Extract the first line through the line containing "rng = np.random.default_rng(11)" from the listing below, exactly as written.
/---
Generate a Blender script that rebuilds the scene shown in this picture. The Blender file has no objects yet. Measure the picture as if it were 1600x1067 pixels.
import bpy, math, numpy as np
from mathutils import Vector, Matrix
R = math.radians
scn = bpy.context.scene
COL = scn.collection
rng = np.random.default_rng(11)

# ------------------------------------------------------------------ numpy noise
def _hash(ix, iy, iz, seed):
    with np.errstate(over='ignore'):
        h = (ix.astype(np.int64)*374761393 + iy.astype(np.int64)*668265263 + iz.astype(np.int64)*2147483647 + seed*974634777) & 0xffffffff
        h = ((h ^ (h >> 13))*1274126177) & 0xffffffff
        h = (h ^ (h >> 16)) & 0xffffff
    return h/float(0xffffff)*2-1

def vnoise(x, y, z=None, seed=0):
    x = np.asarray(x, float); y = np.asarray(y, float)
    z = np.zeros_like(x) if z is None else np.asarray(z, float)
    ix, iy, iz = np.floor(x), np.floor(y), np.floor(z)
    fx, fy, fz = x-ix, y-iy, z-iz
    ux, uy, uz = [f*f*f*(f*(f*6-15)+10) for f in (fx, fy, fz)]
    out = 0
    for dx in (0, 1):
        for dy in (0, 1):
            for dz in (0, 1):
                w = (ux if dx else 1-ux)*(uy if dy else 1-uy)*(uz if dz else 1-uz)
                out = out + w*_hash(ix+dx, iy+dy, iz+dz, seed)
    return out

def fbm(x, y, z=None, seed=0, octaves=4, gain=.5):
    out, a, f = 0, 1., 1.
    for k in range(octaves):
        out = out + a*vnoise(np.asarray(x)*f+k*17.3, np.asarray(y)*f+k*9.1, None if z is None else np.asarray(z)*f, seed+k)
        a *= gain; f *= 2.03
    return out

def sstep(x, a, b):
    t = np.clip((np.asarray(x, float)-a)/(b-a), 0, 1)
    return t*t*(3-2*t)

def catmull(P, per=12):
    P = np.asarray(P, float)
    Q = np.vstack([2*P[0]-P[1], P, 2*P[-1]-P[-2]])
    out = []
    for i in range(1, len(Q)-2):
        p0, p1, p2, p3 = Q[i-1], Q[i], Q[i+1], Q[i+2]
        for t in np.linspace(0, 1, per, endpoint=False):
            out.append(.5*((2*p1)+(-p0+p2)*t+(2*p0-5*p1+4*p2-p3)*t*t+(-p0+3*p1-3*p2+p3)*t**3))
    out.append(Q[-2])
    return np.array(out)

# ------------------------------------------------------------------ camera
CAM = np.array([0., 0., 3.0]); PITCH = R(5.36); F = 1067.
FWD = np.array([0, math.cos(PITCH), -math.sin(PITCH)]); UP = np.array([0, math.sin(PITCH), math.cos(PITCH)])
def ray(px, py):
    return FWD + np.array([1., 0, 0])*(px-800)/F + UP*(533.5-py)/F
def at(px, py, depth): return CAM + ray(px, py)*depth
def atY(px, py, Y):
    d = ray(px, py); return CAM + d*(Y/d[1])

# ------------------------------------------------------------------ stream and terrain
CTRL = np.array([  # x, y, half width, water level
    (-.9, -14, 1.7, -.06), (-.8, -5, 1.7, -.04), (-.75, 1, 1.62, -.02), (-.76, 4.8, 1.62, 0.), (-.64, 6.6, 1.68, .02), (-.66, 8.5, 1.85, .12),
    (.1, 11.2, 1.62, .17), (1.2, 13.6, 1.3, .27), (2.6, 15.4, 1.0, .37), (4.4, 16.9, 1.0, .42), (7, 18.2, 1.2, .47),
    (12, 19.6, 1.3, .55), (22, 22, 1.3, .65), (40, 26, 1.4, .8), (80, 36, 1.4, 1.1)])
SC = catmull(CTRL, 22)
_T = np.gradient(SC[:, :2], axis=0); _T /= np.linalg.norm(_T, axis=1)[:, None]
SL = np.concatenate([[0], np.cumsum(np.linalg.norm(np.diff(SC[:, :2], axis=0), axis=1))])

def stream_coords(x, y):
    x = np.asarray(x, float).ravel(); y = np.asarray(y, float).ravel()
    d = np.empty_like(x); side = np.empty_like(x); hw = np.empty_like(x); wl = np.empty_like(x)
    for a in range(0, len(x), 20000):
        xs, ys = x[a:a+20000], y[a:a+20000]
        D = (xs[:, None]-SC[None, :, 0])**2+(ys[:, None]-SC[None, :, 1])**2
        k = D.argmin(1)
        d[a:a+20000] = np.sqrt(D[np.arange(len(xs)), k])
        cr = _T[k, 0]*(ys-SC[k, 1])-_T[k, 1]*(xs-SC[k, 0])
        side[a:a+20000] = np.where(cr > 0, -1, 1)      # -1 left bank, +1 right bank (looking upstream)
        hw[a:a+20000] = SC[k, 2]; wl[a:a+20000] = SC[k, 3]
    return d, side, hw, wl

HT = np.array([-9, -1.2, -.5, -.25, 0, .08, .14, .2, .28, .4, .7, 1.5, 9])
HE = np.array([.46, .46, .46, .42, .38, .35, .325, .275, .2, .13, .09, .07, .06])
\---
Problem solution:
Generate a Blender script that rebuilds the scene shown in this picture. The Blender file has no objects yet. Measure the picture as if it were 1600x1067 pixels.
import bpy, math, numpy as np
from mathutils import Vector, Matrix
R = math.radians
scn = bpy.context.scene
COL = scn.collection
rng = np.random.default_rng(11)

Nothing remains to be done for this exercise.